What's with Capcom and logs rolling down waterfalls?
Seriously, was this some kind of inside joke? Several of their games have a level where there are wooden logs rolling down waterfalls. I've always wondered if it meant anything.

Comments
...and frogs can swim.
What capcom games have rolling logs in them?
Mega Man 7 and one of the Mega Man X games come to mind.
What capcom games have rolling logs in them?
Several of them. It's not just the retro stuff either. Some of their newer games had them as well.
Logs in waterfalls shouldn't bother you. How about all of those floating platforms in platform games? What the hell is holding them up?
80s rocket scientists.
Logs in waterfalls shouldn't bother you. How about all of those floating platforms in platform games? What the hell is holding them up?

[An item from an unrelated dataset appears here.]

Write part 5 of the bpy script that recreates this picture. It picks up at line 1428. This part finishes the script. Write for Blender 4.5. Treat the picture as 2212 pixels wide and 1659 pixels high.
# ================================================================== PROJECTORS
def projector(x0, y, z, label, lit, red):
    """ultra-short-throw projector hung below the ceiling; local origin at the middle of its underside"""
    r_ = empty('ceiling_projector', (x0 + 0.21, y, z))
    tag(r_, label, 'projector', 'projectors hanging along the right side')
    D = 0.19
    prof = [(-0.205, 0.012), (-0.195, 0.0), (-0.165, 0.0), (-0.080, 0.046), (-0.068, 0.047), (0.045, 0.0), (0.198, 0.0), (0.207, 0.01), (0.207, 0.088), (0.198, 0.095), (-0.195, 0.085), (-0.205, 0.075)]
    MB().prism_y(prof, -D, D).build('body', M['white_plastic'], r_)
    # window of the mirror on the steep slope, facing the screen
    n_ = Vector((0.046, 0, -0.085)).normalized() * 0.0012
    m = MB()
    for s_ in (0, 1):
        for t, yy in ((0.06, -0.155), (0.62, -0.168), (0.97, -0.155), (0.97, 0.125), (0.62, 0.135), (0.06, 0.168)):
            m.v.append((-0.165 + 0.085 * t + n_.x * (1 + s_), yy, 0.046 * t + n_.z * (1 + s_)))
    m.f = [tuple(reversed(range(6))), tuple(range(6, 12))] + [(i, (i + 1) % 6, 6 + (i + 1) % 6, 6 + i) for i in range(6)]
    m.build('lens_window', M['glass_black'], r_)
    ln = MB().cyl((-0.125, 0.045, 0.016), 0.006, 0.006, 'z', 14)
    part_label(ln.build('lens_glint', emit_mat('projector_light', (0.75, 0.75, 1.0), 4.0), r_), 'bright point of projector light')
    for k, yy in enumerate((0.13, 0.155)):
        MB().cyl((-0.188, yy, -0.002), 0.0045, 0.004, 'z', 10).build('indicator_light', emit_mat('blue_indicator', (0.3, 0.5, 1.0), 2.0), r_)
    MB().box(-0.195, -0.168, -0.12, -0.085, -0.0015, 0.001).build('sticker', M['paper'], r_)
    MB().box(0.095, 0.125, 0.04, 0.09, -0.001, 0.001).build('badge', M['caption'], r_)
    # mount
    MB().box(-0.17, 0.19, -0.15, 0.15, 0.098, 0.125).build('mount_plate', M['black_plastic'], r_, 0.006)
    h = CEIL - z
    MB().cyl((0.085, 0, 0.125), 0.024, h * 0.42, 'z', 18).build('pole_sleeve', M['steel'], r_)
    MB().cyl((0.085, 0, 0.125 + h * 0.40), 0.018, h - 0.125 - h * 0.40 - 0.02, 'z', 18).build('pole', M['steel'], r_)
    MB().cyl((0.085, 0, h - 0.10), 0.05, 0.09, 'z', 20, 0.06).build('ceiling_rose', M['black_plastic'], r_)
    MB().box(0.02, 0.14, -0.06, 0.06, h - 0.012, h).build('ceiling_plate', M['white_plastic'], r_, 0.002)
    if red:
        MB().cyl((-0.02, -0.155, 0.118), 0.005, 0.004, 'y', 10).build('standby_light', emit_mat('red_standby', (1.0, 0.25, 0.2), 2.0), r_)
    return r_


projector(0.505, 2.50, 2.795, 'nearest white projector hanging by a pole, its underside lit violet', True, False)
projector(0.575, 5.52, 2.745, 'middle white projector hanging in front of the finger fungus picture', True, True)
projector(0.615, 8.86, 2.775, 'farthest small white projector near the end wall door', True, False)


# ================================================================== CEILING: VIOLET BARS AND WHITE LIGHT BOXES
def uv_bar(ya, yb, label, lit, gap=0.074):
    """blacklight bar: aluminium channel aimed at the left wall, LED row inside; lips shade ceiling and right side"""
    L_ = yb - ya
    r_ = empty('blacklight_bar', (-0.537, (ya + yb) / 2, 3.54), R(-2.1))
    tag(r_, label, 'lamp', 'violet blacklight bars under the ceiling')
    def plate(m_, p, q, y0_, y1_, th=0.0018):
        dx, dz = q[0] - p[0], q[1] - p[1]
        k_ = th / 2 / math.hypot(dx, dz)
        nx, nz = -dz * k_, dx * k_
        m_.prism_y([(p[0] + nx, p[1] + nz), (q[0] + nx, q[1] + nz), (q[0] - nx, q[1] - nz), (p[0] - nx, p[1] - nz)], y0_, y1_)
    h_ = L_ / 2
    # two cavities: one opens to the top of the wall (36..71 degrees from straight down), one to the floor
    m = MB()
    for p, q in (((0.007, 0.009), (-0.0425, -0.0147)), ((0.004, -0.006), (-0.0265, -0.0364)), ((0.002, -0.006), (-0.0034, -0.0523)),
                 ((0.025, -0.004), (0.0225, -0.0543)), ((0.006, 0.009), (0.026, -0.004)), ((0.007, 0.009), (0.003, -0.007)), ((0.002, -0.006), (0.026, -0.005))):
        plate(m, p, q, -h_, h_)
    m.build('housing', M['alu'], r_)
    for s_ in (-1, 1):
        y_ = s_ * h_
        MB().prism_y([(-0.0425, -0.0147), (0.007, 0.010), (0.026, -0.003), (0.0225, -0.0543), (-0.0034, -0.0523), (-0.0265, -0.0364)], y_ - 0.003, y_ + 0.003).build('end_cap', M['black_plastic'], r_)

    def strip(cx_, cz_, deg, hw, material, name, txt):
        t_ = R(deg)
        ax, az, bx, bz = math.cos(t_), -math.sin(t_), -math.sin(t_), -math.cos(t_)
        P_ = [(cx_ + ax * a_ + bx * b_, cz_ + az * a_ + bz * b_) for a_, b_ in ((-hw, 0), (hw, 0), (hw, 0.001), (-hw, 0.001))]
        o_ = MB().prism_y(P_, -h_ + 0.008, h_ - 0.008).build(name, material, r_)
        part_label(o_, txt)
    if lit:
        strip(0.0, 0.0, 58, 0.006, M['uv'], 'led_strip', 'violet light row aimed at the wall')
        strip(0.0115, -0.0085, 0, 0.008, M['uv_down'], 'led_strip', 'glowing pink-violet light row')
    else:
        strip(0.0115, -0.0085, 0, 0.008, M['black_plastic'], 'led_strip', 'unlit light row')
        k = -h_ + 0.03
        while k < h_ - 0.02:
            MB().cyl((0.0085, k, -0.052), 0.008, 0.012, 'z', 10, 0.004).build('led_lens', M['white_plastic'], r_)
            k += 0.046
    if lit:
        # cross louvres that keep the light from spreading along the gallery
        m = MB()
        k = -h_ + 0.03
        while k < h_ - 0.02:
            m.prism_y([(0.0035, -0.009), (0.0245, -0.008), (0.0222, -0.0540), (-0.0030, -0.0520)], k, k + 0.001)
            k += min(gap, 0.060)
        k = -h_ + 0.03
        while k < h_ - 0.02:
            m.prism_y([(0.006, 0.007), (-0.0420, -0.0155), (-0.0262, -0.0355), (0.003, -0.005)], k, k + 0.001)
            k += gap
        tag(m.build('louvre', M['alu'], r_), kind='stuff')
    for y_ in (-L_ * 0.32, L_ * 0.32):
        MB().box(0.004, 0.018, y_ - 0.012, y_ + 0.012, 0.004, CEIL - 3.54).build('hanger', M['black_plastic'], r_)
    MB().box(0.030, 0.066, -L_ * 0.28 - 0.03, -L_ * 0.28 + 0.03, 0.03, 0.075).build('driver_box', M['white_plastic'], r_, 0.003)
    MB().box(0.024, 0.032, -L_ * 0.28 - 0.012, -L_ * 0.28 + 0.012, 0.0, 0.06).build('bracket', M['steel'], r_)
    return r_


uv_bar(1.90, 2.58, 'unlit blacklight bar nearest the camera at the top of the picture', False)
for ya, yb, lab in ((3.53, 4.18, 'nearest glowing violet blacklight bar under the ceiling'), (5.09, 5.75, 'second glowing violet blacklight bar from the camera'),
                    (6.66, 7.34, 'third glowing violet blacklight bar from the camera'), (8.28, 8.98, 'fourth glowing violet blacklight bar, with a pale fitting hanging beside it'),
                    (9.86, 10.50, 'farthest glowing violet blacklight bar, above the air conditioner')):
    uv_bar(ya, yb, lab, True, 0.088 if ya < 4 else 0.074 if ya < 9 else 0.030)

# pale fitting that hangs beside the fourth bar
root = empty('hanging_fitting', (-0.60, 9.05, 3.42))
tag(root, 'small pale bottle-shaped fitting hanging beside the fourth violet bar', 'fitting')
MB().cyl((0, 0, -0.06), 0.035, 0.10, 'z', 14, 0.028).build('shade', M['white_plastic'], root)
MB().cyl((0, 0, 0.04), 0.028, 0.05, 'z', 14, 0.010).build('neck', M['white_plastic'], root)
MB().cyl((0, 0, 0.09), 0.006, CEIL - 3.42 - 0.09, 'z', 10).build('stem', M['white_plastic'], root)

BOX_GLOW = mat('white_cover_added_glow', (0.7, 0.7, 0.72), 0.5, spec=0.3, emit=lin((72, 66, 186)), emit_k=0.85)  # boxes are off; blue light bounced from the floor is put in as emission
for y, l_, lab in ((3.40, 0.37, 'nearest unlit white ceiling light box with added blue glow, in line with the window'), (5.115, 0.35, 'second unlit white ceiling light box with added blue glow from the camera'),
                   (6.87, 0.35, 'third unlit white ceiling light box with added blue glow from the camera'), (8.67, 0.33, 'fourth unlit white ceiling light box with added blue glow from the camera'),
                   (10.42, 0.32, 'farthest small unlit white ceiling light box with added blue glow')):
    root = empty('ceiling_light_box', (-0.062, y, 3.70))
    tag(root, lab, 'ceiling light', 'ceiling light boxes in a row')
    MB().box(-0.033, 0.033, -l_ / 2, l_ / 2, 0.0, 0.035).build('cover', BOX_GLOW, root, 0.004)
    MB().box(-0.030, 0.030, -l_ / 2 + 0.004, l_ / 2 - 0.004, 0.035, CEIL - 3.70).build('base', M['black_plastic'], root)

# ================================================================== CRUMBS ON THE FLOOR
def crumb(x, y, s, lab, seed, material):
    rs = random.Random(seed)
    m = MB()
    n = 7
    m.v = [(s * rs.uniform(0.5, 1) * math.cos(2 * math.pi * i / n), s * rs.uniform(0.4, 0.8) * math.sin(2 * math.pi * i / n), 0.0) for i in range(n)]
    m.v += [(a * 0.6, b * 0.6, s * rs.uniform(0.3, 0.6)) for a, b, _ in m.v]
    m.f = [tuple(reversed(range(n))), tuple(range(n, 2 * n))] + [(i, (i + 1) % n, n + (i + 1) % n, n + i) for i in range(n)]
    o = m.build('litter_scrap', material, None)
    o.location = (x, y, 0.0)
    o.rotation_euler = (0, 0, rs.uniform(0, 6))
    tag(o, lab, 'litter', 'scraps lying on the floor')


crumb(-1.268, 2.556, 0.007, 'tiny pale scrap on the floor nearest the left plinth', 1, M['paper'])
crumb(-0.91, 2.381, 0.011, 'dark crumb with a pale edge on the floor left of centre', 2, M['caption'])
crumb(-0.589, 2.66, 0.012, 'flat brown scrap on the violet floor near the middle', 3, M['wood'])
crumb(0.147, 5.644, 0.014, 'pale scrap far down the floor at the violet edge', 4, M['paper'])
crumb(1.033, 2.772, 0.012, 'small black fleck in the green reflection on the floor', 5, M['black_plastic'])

Yeah. This kind of annoyed me. In simpler NES games it was often easy to imagine that the supports were in the background and just not detailed for us to see, but then we got parallax scrolling and there went that idea.
It annoys me even more with fixed, non-secret doors. For example, the doors in Super Mario Bros 3 were often just sitting there with a black background, but they gave it a separately scrolling background later in Super Mario All*Stars that ruined the illusion. It would have been easy to draw a little fixed background around each door like Super Mario World 2: Yoshi's Island, but I guess that was asking too much. Super Mario World was rushed and didn't even get the level of polish that SMB3 had, so I understood and begrudgingly accepted when it happened there (still thought it was weird).
I love how Metroid Fusion and Metroid Zero Mission fixed it all up.
Logs in waterfalls shouldn't bother you. How about all of those floating platforms in platform games? What the hell is holding them up?
Clearly some black magic is at hand.
I think the real question is: What is with Konami and Moai?
I'm actually curious about this myself. I think they originally put them in Gradius to stand out from the crowd but then like Capcom it became a recurring joke with the company.